> _Work to be completed_: Your task is to transcribe, without alteration, the lines from the top of the material below through the line bearing "82), RS(2), var=.35)", inclusive.

• • •

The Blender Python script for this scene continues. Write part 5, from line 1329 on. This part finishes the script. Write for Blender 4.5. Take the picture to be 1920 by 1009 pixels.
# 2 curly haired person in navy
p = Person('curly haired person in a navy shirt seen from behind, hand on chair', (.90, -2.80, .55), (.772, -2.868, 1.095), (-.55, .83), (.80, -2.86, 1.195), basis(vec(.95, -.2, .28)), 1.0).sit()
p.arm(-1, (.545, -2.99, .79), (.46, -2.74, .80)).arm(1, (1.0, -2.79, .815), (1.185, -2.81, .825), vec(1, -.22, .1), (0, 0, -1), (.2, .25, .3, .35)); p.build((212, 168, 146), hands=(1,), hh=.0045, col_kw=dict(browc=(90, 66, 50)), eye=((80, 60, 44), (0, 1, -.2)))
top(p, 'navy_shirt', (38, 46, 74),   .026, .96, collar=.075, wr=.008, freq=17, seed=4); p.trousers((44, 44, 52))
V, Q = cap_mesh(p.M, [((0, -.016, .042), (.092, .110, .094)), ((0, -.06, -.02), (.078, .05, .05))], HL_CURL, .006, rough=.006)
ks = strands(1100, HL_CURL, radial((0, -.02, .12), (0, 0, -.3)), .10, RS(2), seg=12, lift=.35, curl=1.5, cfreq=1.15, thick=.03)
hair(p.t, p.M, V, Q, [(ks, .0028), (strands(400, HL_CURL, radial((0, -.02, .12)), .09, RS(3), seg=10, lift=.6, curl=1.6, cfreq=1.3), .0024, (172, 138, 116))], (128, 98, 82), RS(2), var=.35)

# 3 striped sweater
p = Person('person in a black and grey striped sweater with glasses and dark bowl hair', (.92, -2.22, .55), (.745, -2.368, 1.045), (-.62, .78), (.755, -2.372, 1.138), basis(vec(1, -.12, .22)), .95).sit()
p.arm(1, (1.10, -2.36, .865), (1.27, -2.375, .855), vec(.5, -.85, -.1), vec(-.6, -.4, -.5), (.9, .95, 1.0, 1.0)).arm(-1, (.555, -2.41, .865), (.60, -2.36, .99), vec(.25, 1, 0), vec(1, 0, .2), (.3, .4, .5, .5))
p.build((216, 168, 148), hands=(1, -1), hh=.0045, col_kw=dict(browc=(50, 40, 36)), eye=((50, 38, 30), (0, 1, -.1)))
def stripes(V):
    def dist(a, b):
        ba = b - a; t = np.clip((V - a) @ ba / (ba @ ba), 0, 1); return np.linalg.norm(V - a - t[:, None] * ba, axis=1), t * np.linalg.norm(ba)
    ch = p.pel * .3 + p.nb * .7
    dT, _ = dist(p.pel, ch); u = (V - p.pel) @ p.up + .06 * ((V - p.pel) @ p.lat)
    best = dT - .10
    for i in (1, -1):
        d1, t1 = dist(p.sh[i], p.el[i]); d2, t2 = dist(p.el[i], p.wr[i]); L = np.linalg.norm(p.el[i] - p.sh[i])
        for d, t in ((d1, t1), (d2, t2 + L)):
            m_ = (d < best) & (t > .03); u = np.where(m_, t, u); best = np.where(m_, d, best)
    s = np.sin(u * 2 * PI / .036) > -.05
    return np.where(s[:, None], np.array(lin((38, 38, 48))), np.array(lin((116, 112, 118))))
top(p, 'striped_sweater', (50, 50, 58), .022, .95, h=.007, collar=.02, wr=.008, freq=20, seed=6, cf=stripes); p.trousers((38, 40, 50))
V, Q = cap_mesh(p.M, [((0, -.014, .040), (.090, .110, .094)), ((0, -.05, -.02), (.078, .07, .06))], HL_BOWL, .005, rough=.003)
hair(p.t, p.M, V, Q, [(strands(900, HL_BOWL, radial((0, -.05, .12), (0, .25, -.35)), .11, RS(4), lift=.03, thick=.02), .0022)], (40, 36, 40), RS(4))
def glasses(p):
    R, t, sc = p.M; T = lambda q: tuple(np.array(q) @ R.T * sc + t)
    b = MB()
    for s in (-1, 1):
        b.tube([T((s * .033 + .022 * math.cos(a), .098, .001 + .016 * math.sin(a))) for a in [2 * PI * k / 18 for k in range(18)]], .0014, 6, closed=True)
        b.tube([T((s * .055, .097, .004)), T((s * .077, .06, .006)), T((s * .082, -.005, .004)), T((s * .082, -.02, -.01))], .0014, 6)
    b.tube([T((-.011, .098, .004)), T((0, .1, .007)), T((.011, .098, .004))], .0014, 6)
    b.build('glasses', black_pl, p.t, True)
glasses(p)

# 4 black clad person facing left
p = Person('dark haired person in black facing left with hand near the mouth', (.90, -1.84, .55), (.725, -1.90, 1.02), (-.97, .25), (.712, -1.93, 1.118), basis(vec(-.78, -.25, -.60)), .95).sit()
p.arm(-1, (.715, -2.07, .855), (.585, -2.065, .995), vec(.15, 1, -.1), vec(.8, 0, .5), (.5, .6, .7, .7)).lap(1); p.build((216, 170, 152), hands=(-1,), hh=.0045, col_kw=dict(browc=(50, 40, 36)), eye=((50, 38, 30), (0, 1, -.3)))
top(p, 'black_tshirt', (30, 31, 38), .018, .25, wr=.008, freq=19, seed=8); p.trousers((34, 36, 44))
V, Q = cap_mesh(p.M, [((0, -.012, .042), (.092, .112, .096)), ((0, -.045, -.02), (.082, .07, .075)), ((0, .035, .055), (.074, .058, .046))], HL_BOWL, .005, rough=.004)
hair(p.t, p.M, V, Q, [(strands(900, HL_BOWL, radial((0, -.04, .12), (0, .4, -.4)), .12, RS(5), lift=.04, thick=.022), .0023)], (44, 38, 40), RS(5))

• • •

> _Solution for this exercise_:
The Blender Python script for this scene continues. Write part 5, from line 1329 on. This part finishes the script. Write for Blender 4.5. Take the picture to be 1920 by 1009 pixels.
# 2 curly haired person in navy
p = Person('curly haired person in a navy shirt seen from behind, hand on chair', (.90, -2.80, .55), (.772, -2.868, 1.095), (-.55, .83), (.80, -2.86, 1.195), basis(vec(.95, -.2, .28)), 1.0).sit()
p.arm(-1, (.545, -2.99, .79), (.46, -2.74, .80)).arm(1, (1.0, -2.79, .815), (1.185, -2.81, .825), vec(1, -.22, .1), (0, 0, -1), (.2, .25, .3, .35)); p.build((212, 168, 146), hands=(1,), hh=.0045, col_kw=dict(browc=(90, 66, 50)), eye=((80, 60, 44), (0, 1, -.2)))
top(p, 'navy_shirt', (38, 46, 74),   .026, .96, collar=.075, wr=.008, freq=17, seed=4); p.trousers((44, 44, 52))
V, Q = cap_mesh(p.M, [((0, -.016, .042), (.092, .110, .094)), ((0, -.06, -.02), (.078, .05, .05))], HL_CURL, .006, rough=.006)
ks = strands(1100, HL_CURL, radial((0, -.02, .12), (0, 0, -.3)), .10, RS(2), seg=12, lift=.35, curl=1.5, cfreq=1.15, thick=.03)
hair(p.t, p.M, V, Q, [(ks, .0028), (strands(400, HL_CURL, radial((0, -.02, .12)), .09, RS(3), seg=10, lift=.6, curl=1.6, cfreq=1.3), .0024, (172, 138, 116))], (128, 98, 82), RS(2), var=.35)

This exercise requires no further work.